For March 30th 2018
And so there you are, bemoaning your woes of difficulty in fulfilling travel needs because you think that at fifty thousand Rwanda Francs (Frs), the business of acquiring a passport is costly.
You’re not impressed by the fact of simply sauntering into the immigration department to place your document-accompanied request, and that’s it. Nor that in a mere week, day in urgent cases, a polite message will tickle your cell phone to announce that your document is ready.
Yet you want to travel because now thirty African countries have adopted the protocol on free movement of persons and may soon put an end to those irksome visa charges. You’d have wished for all countries to jump on the bandwagon but some are still steeped in this myopic, self-protection shallowness, seemingly oblivious to its stunting effect.
Our ancestors would’ve taught these countries a thing or two. When they coined the adage, “A bird that does not explore the skies will never know where there is harvest down below” (akayoni katagurutse ntikamenya hao bweze), they knew that isolation never advanced anybody.
So, ma’am/sir, you’d better consider inflation, cough up that tiny dough and even make a song about it.
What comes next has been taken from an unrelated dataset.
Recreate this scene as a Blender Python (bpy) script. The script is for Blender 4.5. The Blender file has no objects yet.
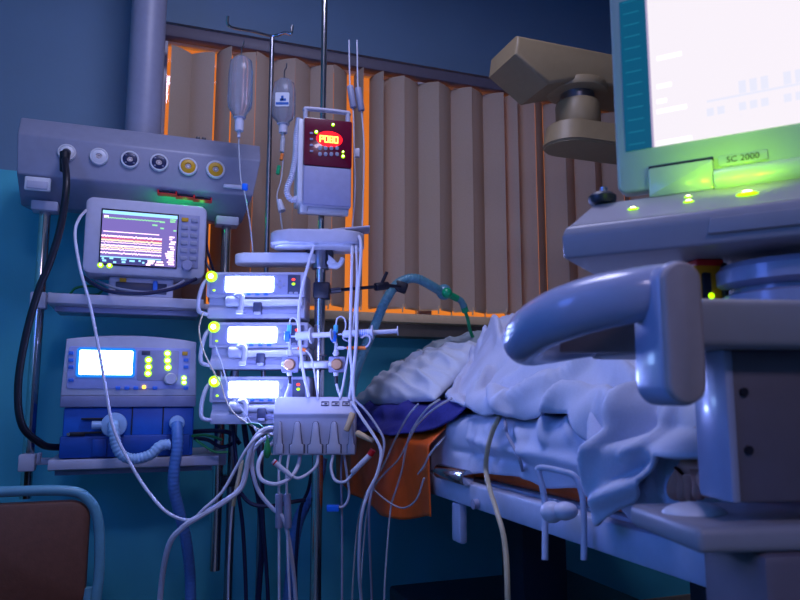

Embrace Africa and the world. Observe one another’s harvest. When you celebrate and party together on shared harvest, others will beg for an invite to collaboration and its benefits.
It’s a chance we could never have dreamt of at one time.
Once we were so isolationist that we made all effort to isolate even some of our own people, to the point of attempting eradication of some. And Rwanda was the poorer for it.
This country was then inhabited by an unrecognisable society of tiered groups that included ‘genuine citizens’ and ‘squatters’. Squatters, one group of who lived for as long as the ‘genuine ones’’magnanimity lasted.
That ‘division-effect baptism of fire’ history is now well known courtesy of the yearly commemoration of the Genocide against the Tutsi that has been carved into this country’s constitution…..
But we digress. We were talking passports.
The process of passport acquisition one time, to be precise. This process necessarily excluded everyone from the squatter groups. But sometimes in one of these squatter groups, branded ‘alien’, the odd chance of being in the employ of a ‘genuine citizen’ as long-distance driver could earn you that precious paper.
Therefore this story of that passport acquisition concerns those so-called genuine citizens. However, even for you as ‘genuine’, it was no walk-over.
A passport cost about five thousand Frs, which was small beer. The only little nagging problem was getting the passport in your hands, if you were not one of the bigwigs in government.
As small fish, on top of that five thousand Frs you had to pay an un-refundable extra fifty thousand Frs as caution money. Why, search me!
Which would be fine if you were comfortably moneyed, only that the way to the immigration office was not a straight route, the way you see it today. No, it was a long, circuitous line of palms waiting for greasing before they could be smoothened enough to serve you.
But your pockets were not ‘yawning’, since you were part of a small elite group that could afford an air ticket. So you went for the biggest ‘smoothener’ of all – a cabinet minister.
At the ministry entrance, if your name did not ring a bell to the gatekeeper, a dent in your pocket magically saw the gates fling open. To persuade the reception desk lady to go through the tedious motions of shifting her gaze from her nails needed an additional puncture in your pocket. Whereupon, with an ear-to-ear smile, she sprang up to usher you into the office of the minister’s assistant.
Here, a sizeable shrinking of your pocket prompted the assistant to coo in the intercom as he/she informed “son excellence monsieur le ministre” that there is a very interesting man to entertain him. By the time you emerged from son excellence’s office, minus the whole bundle, you’d have promised to meet him in the evening for a chummy chat as you shared igisiga (large bird like a crow, meaning ‘chicken’), washed down with lots of champagne.
In the evening your refilled pockets had to be touched sparingly, however, because the same story would play out at the immigration office, before son excellence’s ‘note of commendation’ smoothened your passport acquisition.
So, being limited in number and only serving self-interest, our traveller compatriots were blind to another of our ancestors’ adage: “Ubwenge burarahurwa”. They thus never got any light of wisdom – of emulating the better living standards of where they travelled – from their visits and returned to live happily with their mud houses (rukarakara) and general poverty till death would they part!
These passport acquisition hassles are only a wee part of the rot that keeps many a country stagnant to-date.
When Rwanda stopped wading in this insular, sectarian-centred murky mire of short-sighted avarice, she opened up to welcome, and travel, the world and embrace and share all. For that, see how the lot of her people has improved economically, socially, politically, say it.
Interaction and collaboration across societies are a sure bet for building strength and wealth.